SJ. By charting different approaches to the translation of Molière over several decades, my study shows that English dramatists kept reassessing the role of France as a cultural reference point, even as Anglo-French political relations were strained. While free adaptations of Molière for the stage continued apace, by the eighteenth century there were finely published collected works of Molière in French and English, marketed as tools for the learning or improvement of French. One even included specially commissioned engravings by Hogarth as well as copies of works by the French artist Charles-Antoine Coypel. However much French terms and social practices might have been subjected to comic scrutiny and even criticism through translation, the allure of French language and literature remained strong.

BB. Has this material lent itself to public engagement activities? I imagine that people might be interested in the resonances between Molière’s work and modern-day satirical comedy which draws on witty approaches to similar controversial themes such as marriage, religion, social status, hypocrisy etc.
SJ. Yes, this year is the 400th anniversary of Molière’s birth, so there are lots of related events in France, the UK, and beyond. I took part in a BBC Radio 3 programme called ‘Free Thinking: Adapting Molière’, which is available as a podcast via the BBC website.
BB. Do you cover anything related to this topic in your teaching and, if so, how have students responded?
SJ. I’ve taught early modern translation to undergraduate students, and I am currently teaching an Advanced French Translation course for finalists. Even though translation studies only emerged as an academic interdiscipline in the 20th century, it can be informed by looking back at earlier forms of translation theory. Such theory often emerged in direct response to translation practice – prefaces or dedications to early modern translated texts included justifications or critiques of the translators’ approach to their source texts. I think students are often struck by how prominent a translator’s role was in early modern translated texts.
BB. What does the incoming year hold for you on the research front?
SJ. Since 2022 is the Molière quatercentenary I have found myself looking further into topics that didn’t make the cut for this volume! A recent special issue of Littératures classiques addresses the early reception of Molière in Europe, to which I have contributed an article on Molière translations in various forms of print media in early eighteenth-century England. I am also starting a new project on seventeenth-century tragedy in early modern translation, exploring the ways in which the work of writers such as Corneille and Racine traversed not only geographical, but also generic and social boundaries.
BB. Finally, what do you do to switch off from the world of academic research and teaching?

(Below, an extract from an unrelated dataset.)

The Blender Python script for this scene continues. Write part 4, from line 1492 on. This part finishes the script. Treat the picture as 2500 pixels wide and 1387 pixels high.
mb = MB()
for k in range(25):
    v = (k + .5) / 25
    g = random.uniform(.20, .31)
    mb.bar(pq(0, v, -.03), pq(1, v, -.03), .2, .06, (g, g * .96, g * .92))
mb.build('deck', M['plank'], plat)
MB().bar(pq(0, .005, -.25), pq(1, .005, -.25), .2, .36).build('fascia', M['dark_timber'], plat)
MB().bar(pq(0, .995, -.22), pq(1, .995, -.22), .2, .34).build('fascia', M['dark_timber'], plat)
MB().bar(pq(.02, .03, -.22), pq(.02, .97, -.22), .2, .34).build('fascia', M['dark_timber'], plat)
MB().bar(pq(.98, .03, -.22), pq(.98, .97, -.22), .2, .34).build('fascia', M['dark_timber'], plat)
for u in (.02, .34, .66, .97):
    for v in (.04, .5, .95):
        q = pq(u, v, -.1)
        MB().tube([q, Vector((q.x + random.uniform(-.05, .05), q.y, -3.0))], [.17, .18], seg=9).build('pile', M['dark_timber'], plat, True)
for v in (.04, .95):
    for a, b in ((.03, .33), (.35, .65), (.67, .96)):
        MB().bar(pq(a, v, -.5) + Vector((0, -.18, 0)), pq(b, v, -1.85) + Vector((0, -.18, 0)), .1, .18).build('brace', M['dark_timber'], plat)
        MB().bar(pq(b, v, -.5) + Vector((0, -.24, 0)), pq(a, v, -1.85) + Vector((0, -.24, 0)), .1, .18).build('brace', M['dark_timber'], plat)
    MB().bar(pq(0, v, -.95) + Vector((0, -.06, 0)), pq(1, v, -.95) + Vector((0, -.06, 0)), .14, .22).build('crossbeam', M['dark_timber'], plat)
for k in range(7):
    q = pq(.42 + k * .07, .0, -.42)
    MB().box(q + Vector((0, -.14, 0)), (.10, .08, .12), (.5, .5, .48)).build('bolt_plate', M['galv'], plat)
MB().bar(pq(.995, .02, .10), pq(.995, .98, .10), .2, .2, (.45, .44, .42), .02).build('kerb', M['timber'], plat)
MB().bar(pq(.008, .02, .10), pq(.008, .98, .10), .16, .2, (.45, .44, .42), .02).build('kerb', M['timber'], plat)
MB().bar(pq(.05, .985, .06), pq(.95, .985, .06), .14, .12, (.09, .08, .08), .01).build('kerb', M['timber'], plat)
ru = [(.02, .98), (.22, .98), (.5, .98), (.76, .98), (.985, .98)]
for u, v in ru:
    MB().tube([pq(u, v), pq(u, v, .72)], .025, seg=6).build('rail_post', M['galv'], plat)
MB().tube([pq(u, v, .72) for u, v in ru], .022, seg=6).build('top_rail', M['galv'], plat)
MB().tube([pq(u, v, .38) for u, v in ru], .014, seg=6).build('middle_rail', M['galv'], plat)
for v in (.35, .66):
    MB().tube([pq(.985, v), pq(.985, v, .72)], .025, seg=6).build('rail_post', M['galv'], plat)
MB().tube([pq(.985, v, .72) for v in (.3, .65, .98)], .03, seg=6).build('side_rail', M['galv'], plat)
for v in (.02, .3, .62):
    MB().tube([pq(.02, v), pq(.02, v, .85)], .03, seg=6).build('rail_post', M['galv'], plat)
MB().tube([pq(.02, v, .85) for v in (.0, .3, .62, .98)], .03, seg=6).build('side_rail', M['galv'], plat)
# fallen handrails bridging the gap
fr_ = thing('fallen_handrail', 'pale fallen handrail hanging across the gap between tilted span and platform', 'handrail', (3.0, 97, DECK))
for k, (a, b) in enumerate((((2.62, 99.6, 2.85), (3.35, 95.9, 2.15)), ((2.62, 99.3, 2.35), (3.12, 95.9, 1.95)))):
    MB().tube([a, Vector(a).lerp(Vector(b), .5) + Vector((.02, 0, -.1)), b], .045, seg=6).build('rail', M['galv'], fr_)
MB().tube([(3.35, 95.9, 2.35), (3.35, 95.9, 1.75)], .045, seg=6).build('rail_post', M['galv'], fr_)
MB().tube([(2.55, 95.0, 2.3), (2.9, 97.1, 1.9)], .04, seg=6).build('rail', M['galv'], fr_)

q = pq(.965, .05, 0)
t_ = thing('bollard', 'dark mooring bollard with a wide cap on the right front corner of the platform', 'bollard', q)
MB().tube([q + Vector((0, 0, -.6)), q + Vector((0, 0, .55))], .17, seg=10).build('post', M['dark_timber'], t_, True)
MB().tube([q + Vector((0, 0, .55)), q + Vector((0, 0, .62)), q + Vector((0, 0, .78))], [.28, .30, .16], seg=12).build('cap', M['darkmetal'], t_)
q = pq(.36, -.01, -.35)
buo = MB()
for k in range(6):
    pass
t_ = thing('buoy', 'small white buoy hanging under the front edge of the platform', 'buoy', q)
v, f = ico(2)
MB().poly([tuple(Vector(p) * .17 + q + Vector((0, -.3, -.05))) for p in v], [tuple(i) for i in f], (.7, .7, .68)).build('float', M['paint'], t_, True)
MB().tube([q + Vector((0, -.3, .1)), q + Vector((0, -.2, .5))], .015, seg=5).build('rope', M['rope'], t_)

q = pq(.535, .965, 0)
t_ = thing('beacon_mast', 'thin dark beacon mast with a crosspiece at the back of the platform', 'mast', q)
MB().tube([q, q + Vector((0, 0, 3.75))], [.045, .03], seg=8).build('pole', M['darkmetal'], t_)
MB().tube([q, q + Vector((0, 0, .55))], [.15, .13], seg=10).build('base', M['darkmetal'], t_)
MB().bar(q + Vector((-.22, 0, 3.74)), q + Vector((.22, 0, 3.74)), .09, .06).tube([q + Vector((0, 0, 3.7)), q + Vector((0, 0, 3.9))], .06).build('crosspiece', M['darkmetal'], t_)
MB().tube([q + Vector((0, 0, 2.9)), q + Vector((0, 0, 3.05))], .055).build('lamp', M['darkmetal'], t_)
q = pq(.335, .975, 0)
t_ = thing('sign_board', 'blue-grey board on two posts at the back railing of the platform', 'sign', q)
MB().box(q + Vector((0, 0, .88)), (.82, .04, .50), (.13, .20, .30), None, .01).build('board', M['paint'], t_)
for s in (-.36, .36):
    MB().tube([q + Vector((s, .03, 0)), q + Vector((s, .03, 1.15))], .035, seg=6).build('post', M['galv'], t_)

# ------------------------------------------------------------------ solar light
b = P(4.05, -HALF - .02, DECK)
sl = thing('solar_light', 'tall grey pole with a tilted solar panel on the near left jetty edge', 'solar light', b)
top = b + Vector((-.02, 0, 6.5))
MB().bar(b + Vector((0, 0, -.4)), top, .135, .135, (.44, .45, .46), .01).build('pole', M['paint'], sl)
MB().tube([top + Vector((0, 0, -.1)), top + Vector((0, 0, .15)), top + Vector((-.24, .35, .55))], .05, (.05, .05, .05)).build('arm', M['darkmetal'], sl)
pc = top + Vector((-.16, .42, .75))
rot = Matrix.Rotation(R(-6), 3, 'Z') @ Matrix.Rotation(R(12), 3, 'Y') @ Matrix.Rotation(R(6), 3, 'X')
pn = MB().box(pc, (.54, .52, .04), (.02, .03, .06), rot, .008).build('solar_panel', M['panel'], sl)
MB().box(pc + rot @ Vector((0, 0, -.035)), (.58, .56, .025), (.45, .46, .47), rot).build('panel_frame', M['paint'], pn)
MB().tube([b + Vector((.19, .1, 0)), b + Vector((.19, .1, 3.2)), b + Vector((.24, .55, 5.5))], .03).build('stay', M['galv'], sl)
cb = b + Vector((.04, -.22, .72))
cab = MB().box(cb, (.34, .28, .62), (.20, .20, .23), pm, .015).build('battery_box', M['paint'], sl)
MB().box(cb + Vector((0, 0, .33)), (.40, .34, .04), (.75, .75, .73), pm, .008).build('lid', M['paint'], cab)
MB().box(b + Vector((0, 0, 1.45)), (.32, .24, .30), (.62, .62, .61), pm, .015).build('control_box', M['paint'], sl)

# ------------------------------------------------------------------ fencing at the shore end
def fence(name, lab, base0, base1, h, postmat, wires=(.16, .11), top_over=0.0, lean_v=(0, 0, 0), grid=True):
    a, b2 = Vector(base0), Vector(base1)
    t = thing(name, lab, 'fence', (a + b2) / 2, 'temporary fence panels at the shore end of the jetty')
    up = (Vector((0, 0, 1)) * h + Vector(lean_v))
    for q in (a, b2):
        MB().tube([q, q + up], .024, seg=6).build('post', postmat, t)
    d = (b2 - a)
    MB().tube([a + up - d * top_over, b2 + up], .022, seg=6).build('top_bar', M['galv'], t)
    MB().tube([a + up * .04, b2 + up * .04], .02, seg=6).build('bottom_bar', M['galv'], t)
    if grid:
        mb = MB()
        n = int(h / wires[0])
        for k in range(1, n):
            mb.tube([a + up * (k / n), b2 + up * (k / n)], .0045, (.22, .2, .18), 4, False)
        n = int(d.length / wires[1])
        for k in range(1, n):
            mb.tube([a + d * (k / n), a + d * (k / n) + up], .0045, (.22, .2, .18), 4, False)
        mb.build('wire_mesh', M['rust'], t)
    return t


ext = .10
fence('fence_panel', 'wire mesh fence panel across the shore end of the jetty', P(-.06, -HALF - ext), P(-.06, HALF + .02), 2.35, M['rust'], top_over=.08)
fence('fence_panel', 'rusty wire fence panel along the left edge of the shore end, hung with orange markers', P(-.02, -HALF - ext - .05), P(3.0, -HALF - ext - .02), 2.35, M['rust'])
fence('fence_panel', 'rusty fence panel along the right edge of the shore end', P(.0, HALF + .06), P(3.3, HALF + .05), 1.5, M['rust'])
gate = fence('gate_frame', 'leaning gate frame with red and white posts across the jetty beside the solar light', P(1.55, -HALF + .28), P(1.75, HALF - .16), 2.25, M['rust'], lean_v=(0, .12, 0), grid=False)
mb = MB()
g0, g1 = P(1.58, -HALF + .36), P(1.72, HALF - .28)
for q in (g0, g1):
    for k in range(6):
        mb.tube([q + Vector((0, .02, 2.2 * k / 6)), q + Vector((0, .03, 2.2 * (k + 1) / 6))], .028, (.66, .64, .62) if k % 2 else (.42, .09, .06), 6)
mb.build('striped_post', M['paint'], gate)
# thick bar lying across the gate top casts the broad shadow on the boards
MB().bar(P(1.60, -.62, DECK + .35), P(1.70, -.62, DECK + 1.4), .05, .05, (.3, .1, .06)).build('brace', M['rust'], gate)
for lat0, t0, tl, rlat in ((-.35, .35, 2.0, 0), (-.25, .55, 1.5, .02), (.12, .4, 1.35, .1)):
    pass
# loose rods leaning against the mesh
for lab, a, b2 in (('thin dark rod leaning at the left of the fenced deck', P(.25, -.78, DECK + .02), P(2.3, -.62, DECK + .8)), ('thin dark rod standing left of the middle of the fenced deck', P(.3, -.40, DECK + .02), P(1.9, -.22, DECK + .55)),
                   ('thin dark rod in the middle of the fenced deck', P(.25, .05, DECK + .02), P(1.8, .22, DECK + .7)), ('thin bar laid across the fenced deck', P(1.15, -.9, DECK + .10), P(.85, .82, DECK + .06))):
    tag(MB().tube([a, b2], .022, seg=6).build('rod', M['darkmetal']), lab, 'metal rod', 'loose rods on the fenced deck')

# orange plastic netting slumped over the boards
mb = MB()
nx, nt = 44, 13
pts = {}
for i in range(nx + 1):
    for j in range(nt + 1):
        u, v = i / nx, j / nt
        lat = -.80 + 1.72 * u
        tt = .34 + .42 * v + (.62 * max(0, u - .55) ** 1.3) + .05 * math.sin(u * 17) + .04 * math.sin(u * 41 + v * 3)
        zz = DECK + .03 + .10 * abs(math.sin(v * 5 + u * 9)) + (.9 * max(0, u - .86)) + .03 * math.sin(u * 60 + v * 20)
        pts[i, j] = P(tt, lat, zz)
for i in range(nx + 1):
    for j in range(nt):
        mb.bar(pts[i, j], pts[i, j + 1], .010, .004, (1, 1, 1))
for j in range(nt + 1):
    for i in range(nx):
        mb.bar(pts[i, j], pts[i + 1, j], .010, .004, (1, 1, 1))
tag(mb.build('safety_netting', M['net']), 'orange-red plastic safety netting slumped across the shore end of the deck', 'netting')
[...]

SJ. I’m trying hard to keep reading beyond research texts and purely for recreation! I’m slowly rereading Proust, but I’m also keen to learn more about contemporary French literature – I’ve been drawn into the novels of Leïla Slimani. For a completely non-work-related read, I like Camilleri’s Montalbano mysteries. Besides that, I enjoy almost any kind of dancing – I’d love to look more into the role of dance in seventeenth-century French theatre.